• _THE TASK_
Where a line in the listing below contains the word "this", copy that line.
▽
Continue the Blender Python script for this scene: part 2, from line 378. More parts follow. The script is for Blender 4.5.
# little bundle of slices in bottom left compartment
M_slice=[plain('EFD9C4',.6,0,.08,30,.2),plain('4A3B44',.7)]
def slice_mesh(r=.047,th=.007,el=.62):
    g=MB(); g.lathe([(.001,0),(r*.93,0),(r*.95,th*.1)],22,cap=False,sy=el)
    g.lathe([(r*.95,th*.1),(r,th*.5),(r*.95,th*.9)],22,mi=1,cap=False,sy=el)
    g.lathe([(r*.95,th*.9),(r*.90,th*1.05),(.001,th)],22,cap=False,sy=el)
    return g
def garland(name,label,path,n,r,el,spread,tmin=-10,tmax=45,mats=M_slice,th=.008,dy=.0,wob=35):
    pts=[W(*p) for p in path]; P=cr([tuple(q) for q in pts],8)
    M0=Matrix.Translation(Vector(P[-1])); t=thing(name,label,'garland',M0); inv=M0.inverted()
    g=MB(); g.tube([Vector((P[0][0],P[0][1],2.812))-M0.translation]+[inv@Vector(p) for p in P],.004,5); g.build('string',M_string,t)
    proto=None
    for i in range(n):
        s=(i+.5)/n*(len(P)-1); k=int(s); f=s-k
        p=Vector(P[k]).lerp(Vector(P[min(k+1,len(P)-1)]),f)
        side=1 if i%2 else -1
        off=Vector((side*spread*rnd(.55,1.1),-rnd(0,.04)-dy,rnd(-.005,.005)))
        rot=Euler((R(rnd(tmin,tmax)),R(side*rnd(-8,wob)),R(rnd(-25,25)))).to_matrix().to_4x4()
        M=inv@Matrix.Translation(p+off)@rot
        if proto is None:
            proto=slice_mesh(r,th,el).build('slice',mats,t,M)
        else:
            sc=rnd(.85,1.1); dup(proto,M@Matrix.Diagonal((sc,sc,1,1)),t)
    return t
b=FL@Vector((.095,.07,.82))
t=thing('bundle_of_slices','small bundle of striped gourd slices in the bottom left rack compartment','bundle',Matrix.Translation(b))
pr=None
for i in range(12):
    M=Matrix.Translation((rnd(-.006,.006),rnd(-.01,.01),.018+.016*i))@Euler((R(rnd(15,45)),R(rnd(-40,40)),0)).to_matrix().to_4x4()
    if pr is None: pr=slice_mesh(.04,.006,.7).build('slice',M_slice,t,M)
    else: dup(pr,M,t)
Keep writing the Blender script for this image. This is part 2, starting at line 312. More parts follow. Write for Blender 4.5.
△
• _THE RESPONSE_
Continue the Blender Python script for this scene: part 2, from line 378. More parts follow. The script is for Blender 4.5.
Keep writing the Blender script for this image. This is part 2, starting at line 312. More parts follow. Write for Blender 4.5.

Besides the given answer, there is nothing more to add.